U.S. Stocks See “Great Miracle Day”: Trump’s Tariff Strategy Shift Targets CCP, Triggers Market Frenzy

U.S. President Trump announces a 34% tariff increase on Chinese goods. (Video screenshot)

[People News] On April 9, 2025, U.S. President Donald Trump announced a surprising adjustment to his tariff policy: a 90-day suspension of the “reciprocal tariffs” imposed on over 75 trade partners—excluding China—with the rate uniformly reduced to 10%. Meanwhile, tariffs on China were immediately raised to 125%. Following this announcement, U.S. markets experienced what was dubbed the “Great Miracle Day.” The Dow Jones Industrial Average surged nearly 3,000 points, the S&P 500 jumped 9.5%, and the Nasdaq skyrocketed 12.2%, marking the largest single-day gain in recent years. The panic that had gripped markets due to Trump’s blanket tariff plans vanished, and global markets rebounded in response. The White House stated that the move was aimed at focusing efforts on confronting China while providing room for negotiations with other countries, revealing that the true target of Trump’s trade war is the Chinese Communist Party (CCP).

Trump’s strategic pivot is considered a masterstroke: it both eased fears of a global trade war and concentrated pressure on the CCP. Over the past week, his plan to impose 10% to 50% tariffs worldwide had wiped out over $6 trillion in U.S. market value, as investors feared supply chain disruptions and uncontrollable inflation. The latest decision acted like a booster shot: the 90-day suspension not only reassured U.S. allies but also gave American businesses breathing room. Behind the “Great Miracle Day” lies investor recognition of Trump’s “retreat to advance” tactic—by lowering the threat to most countries, he successfully rallied allies to isolate China.

For the CCP, this is undoubtedly a heavy blow. China had previously announced retaliatory tariffs on 84% of U.S. goods, attempting to withstand Trump’s pressure. However, the 125% super-tariff strikes directly at China’s export lifeline. Already weakened by sluggish domestic demand and a debt crisis, China’s economy risks a wave of business bankruptcies and mass unemployment if exports to the U.S. collapse. Although Beijing has tried to stabilize its markets in the short term, such artificial intervention is unlikely to last. Trump’s move is not only an economic offensive but also a political one—meant to force the CCP to yield under international pressure.

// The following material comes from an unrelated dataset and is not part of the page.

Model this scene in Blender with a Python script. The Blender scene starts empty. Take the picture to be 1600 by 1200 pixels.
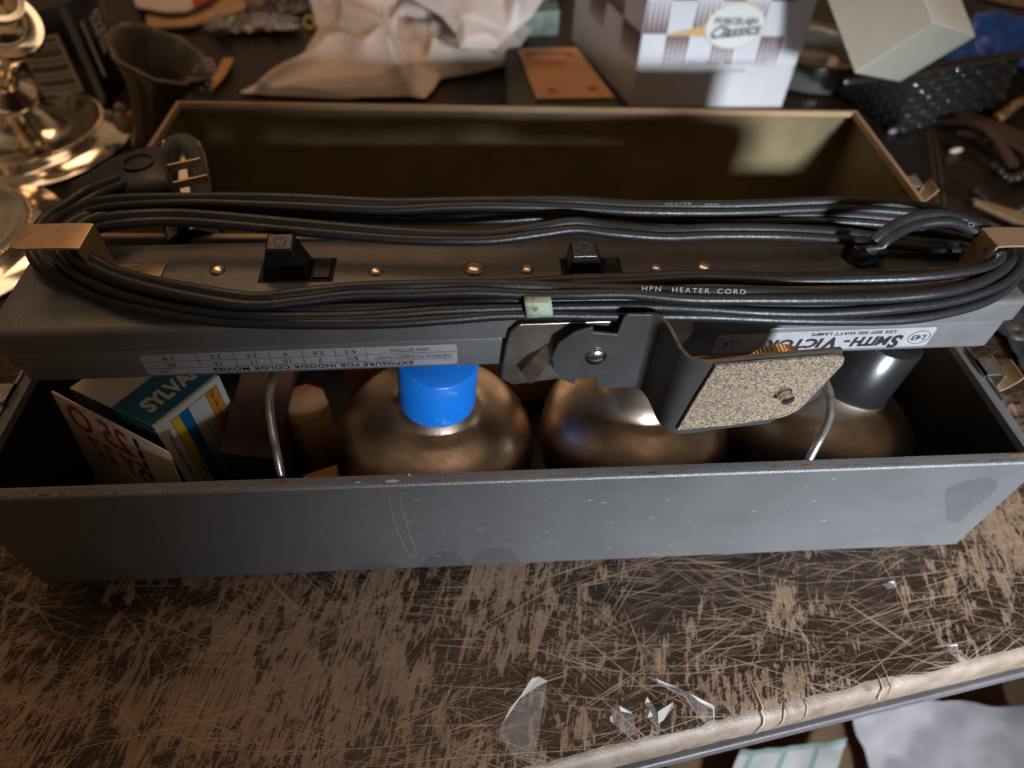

For the U.S. and global economy, this adjustment brings short-term benefits. The surge in U.S. stocks boosts market confidence, companies can reevaluate supply chain strategies, and countries like Japan (with tariffs reduced from 24% to 10%) and the EU (from 20% to 10%) can breathe easier. However, long-term uncertainties remain. If the CCP resists to the end, an escalation of the trade war could impact the global economy; if negotiations fail, the reimposition of tariffs after 90 days could again shock markets. While Trump’s “target China alone” strategy has won initial applause, whether it can truly restore manufacturing and balance trade remains to be seen.

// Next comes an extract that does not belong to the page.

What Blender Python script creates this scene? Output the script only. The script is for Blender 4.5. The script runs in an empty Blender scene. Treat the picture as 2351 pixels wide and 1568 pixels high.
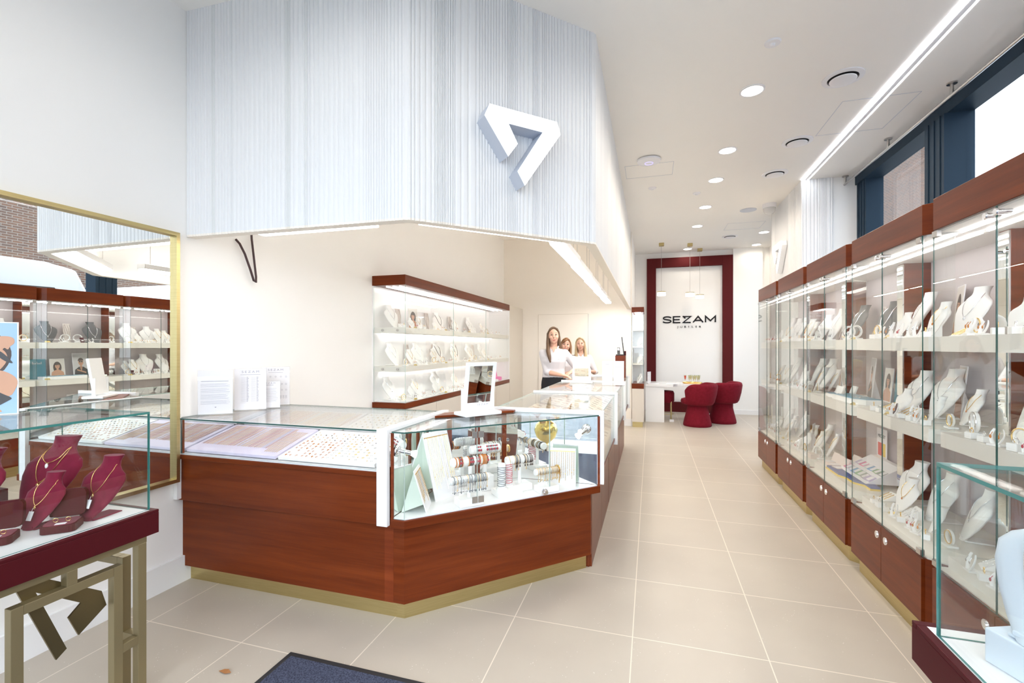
import bpy, bmesh, math, random
from mathutils import Vector, Matrix
SC = bpy.context.scene
COL = SC.collection
R = random.Random(7)
PI = math.pi
# ------------------------------------------------------------------ camera, world, exposure, daylight
FPX, YAW, EYE = 1063.0, math.atan(318.5 / 1063.0), 1.5
cd = bpy.data.cameras.new('camera')
cam = bpy.data.objects.new('camera', cd); COL.objects.link(cam)
cd.sensor_width = 36.0; cd.lens = 36.0 * FPX / 2351.0
cd.shift_y = 11.0 / 2351.0
cd.clip_start = .05; cd.clip_end = 300
cam.location = (0, 0, EYE); cam.rotation_euler = (PI / 2, 0, YAW)
SC.camera = cam
wd = bpy.data.worlds.new('daylight'); SC.world = wd; wd.use_nodes = True
wd.node_tree.nodes['Background'].inputs[0].default_value = (.78, .87, 1, 1)
wd.node_tree.nodes['Background'].inputs[1].default_value = 4.0
vs = SC.view_settings
vs.view_transform = 'Standard'; vs.look = 'None'; vs.gamma = 1; vs.use_curve_mapping = False
vs.exposure = 0.60
cy = SC.cycles
cy.max_bounces = 14; cy.diffuse_bounces = 9; cy.glossy_bounces = 6; cy.transmission_bounces = 8
cy.transparent_max_bounces = 40; cy.caustics_reflective = True; cy.blur_glossy = .3; cy.caustics_refractive = False
cy.sample_clamp_indirect = 8; cy.use_denoising = True

def area(name, loc, size, power, col=(1, 1, 1), rot=(0, 0, 0), spread=PI):
    l = bpy.data.lights.new(name, 'AREA'); l.shape = 'RECTANGLE'; l.size, l.size_y = size
    l.energy = power; l.color = col; l.spread = spread
    o = bpy.data.objects.new(name, l); COL.objects.link(o); o.location = loc; o.rotation_euler = rot
    return o
# daylight enters by the shop front behind the camera and by the street windows: portals only guide the sky light in
for loc, size, rot in (((-.3, -1.12, 1.85), (6.2, 3.6), (PI / 2, 0, 0)), ((2.62, 3.9, 1.9), (3.5, 6.0), (0, PI / 2, 0)), ((2.62, 9.8, 1.9), (3.5, 2.8), (0, PI / 2, 0))):
    pl = area('sky_portal', loc, size, 1, (1, 1, 1), rot); pl.data.cycles.is_portal = True

# ------------------------------------------------------------------ materials
MATS = {}
def mat(name, col, rough=.5, metal=0., coat=0., emis=0., ecol=None, spec=.5, sheen=0.):
    m = bpy.data.materials.new(name); m.use_nodes = True; MATS[name] = m
    b = m.node_tree.nodes['Principled BSDF']
    b.inputs['Base Color'].default_value = (*col, 1); b.inputs['Roughness'].default_value = rough
    b.inputs['Metallic'].default_value = metal; b.inputs['Coat Weight'].default_value = coat
    b.inputs['Coat Roughness'].default_value = .08
    b.inputs['Specular IOR Level'].default_value = spec
    b.inputs['Sheen Weight'].default_value = sheen; b.inputs['Sheen Roughness'].default_value = .4
    if emis: b.inputs['Emission Color'].default_value = (*(ecol or col), 1); b.inputs['Emission Strength'].default_value = emis
    m.diffuse_color = (*col, 1)
    return m
def nodes(m): return m.node_tree.nodes, m.node_tree.links, m.node_tree.nodes['Principled BSDF']
def coords(m, scale, kind='Object'):
    n, l, b = nodes(m)
    t = n.new('ShaderNodeTexCoord'); mp = n.new('ShaderNodeMapping'); mp.inputs['Scale'].default_value = scale
    l.new(t.outputs[kind], mp.inputs['Vector']); return mp.outputs['Vector']
def noisy(m, scale, c0, c1, sc=1., detail=4, lo=.3, hi=.7, bump=0., bsc=None):
    n, l, b = nodes(m)
    v = coords(m, scale); t = n.new('ShaderNodeTexNoise'); t.inputs['Scale'].default_value = sc; t.inputs['Detail'].default_value = detail
    l.new(v, t.inputs['Vector']); r = n.new('ShaderNodeValToRGB')
    r.color_ramp.elements[0].position = lo; r.color_ramp.elements[0].color = (*c0, 1)
    r.color_ramp.elements[1].position = hi; r.color_ramp.elements[1].color = (*c1, 1)
    l.new(t.outputs['Fac'], r.inputs['Fac']); l.new(r.outputs['Color'], b.inputs['Base Color'])
    if bump:
        bp = n.new('ShaderNodeBump'); bp.inputs['Strength'].default_value = bump; bp.inputs['Distance'].default_value = .002
        l.new(t.outputs['Fac'], bp.inputs['Height']); l.new(bp.outputs['Normal'], b.inputs['Normal'])
    return m
W_WALL = noisy(mat('wall_paint', (.82, .80, .77), .75), (1, 1, 1), (.885, .875, .855), (.905, .895, .875), 1.2)
W_NOOK = mat('warm_wall_paint', (.88, .83, .76), .75)
W_CEIL = noisy(mat('ceiling_paint', (.80, .78, .74), .85), (1, 1, 1), (.895, .875, .835), (.915, .895, .855), .8)
W_RIB = mat('ribbed_panel_white', (.79, .795, .80), .5)
W_GLOSS = mat('white_laminate', (.86, .86, .86), .25, coat=.2)
W_BEIGE = mat('beige_laminate', (.66, .61, .54), .3)
W_SHELF = mat('shelf_white', (.78, .75, .69), .35)
W_LEATHER = mat('white_leatherette', (.90, .89, .87), .45)
W_CARD = mat('white_card', (.86, .84, .85), .5)
W_LILAC = mat('lilac_foam', (.70, .64, .80), .8)
GREYL = mat('grey_leatherette', (.10, .10, .105), .5)
MAUVE = mat('mauve_back_panel', (.58, .53, .535), .5)
def wood(name, a, b, rough=.3, coat=.03):
    m = noisy(mat(name, a, rough, coat=coat, spec=.18), (.7, .7, 11), a, b, 2.2, 6, .32, .68)
    n, l, p = nodes(m)
    v = coords(m, (2.5, 2.5, 90)); t = n.new('ShaderNodeTexNoise'); t.inputs['Scale'].default_value = 2; t.inputs['Detail'].default_value = 3
    l.new(v, t.inputs['Vector']); mx = n.new('ShaderNodeMix'); mx.data_type = 'RGBA'; mx.blend_type = 'MULTIPLY'; mx.inputs['Factor'].default_value = .35
    src = p.inputs['Base Color'].links[0].from_socket
    l.new(src, mx.inputs['A']); l.new(t.outputs['Fac'], mx.inputs['B']); l.new(mx.outputs['Result'], p.inputs['Base Color'])
    return m
WOOD = wood('cherry_wood', (.13, .021, .004), (.205, .038, .007))
WOODV = wood('cherry_wood_panel', (.16, .026, .006), (.26, .05, .012), .4, .0)
BRASS = noisy(mat('brushed_brass', (.55, .44, .20), .38, 1.), (2, 2, 60), (.52, .41, .19), (.60, .49, .24), 3)
BRASSP = mat('brass_paint', (.27, .215, .115), .42, .55)
BRASSD = mat('dark_brass_plate', (.20, .155, .075), .3, .85)
GOLD = mat('gold_jewellery', (.90, .62, .24), .22, 1.)
SILV = mat('silver_jewellery', (.82, .82, .84), .2, 1.)
DARKJ = mat('oxidised_jewellery', (.08, .06, .05), .3, .6)
REDJ = mat('red_beads', (.45, .03, .05), .3)
AMBER = mat('amber_stones', (.60, .20, .03), .15)
PEARL = mat('pearls', (.88, .86, .82), .2, coat=.4)
CHROME = mat('chrome', (.80, .80, .82), .07, 1.)
STEEL = mat('brushed_steel', (.52, .50, .48), .3, 1.)
MIRROR = mat('mirror_glass', (.90, .92, .91), .0, 1.)
BURG = mat('burgundy_lacquer', (.068, .006, .009), .5, spec=.12)
BURGF = mat('burgundy_wall_frame', (.095, .012, .013), .6, spec=.1)
VELV = noisy(mat('burgundy_velvet', (.17, .012, .035), .85, sheen=.15, spec=.2), (1, 1, 1), (.15, .008, .027), (.195, .012, .038), 30)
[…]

Overall, Trump’s tactic of “delaying most, isolating the CCP” showcases the flexibility and precision of his trade war approach. The “Great Miracle Day” in the U.S. markets reflects preliminary approval of his strategy, but the ultimate outcome depends on the CCP’s response and the global economy’s resilience. For now, Trump holds the upper hand, while the CCP faces an unprecedented crisis.